[RAW RECORDS]
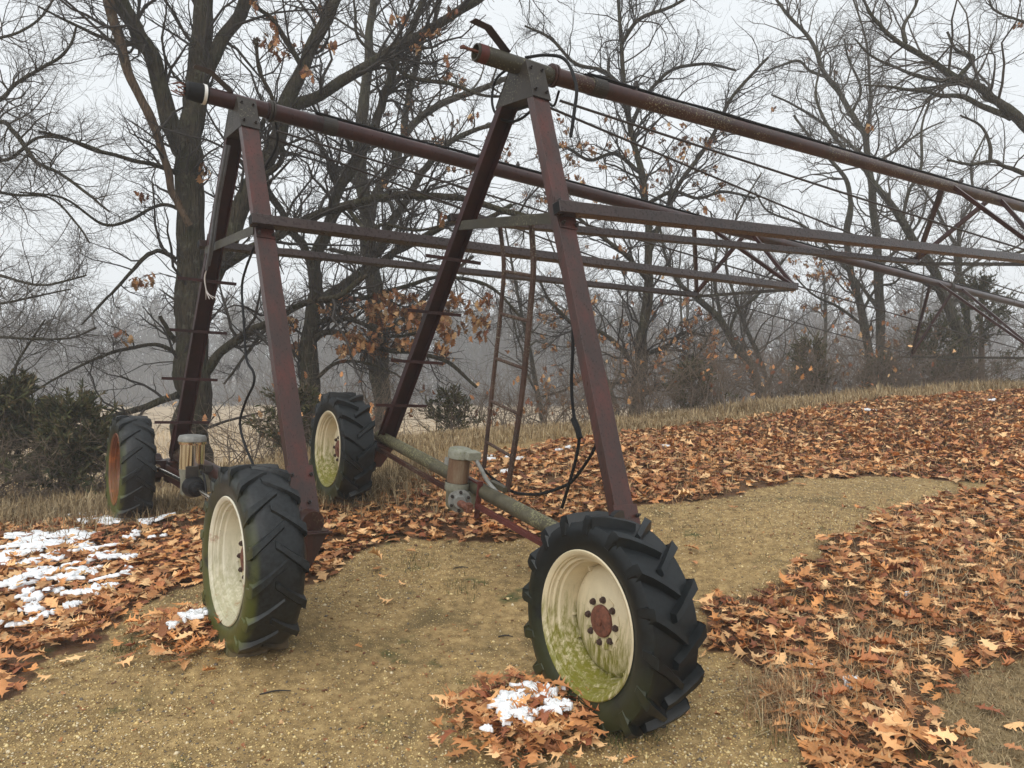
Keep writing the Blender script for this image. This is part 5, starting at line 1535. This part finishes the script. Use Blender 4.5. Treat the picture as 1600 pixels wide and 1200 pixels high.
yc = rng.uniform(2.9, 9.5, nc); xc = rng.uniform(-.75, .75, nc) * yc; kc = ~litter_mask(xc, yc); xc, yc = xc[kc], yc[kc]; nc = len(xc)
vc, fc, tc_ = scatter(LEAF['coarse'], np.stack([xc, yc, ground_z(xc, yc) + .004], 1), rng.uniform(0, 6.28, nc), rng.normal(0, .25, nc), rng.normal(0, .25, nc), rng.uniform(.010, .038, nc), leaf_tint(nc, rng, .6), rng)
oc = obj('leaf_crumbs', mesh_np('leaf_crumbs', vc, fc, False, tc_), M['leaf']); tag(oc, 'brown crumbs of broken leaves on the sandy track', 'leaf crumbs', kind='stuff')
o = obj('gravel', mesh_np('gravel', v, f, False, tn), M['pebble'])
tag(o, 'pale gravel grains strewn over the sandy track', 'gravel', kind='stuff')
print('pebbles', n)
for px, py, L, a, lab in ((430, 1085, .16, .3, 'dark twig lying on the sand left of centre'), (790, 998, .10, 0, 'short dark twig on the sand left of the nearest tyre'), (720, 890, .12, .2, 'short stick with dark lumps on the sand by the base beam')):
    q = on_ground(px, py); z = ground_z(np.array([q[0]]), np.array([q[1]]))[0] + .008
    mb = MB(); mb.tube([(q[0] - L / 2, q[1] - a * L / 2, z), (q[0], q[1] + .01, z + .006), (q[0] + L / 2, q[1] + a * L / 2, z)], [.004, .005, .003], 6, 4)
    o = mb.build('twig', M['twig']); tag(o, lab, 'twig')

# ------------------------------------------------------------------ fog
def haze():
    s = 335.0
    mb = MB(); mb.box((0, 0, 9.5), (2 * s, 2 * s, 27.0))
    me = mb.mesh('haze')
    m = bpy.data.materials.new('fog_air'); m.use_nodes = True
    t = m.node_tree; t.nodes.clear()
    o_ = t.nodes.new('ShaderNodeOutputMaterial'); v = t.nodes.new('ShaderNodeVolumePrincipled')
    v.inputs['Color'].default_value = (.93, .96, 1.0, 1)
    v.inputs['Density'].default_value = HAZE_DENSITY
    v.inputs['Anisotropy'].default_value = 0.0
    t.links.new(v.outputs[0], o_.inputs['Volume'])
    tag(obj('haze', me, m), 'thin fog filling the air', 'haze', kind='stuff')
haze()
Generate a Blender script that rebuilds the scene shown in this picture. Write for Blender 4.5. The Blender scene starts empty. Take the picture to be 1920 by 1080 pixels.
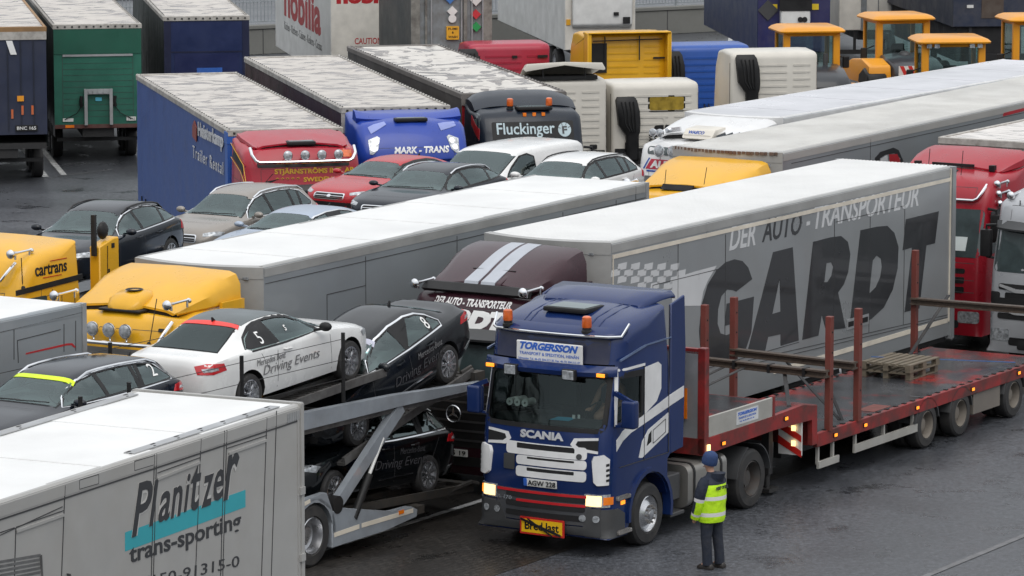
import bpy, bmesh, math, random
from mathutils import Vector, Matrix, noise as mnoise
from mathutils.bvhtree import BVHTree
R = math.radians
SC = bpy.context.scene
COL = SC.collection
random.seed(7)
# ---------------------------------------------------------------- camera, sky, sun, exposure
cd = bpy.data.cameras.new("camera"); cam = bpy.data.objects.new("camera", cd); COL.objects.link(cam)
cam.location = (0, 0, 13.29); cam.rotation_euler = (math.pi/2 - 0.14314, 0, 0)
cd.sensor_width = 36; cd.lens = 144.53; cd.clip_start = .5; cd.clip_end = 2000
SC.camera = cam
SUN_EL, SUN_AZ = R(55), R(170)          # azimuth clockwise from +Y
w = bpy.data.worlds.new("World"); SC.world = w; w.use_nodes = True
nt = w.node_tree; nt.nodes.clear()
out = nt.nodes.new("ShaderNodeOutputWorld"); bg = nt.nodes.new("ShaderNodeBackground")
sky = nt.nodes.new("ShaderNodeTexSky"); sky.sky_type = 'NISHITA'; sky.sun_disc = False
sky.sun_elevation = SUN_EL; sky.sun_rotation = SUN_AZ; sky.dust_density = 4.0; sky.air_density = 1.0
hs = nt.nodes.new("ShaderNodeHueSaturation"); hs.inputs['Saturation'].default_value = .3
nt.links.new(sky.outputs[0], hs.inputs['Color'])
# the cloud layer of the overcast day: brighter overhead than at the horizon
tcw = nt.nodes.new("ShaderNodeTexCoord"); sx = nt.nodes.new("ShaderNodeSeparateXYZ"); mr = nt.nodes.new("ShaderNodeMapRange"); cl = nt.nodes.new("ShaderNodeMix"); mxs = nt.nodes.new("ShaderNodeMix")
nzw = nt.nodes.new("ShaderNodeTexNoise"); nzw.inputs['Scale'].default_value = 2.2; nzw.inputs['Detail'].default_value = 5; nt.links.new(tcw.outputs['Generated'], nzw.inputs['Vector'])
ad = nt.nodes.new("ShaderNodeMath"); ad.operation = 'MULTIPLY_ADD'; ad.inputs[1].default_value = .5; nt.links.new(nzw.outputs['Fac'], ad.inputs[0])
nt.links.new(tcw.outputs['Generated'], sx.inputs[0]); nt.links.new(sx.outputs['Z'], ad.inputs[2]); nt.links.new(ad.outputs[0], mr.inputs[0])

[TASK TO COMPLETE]
Which lines above contain the word "scene"? Copy each of them.

[RESULT]
Generate a Blender script that rebuilds the scene shown in this picture. Write for Blender 4.5. The Blender scene starts empty. Take the picture to be 1920 by 1080 pixels.
SC = bpy.context.scene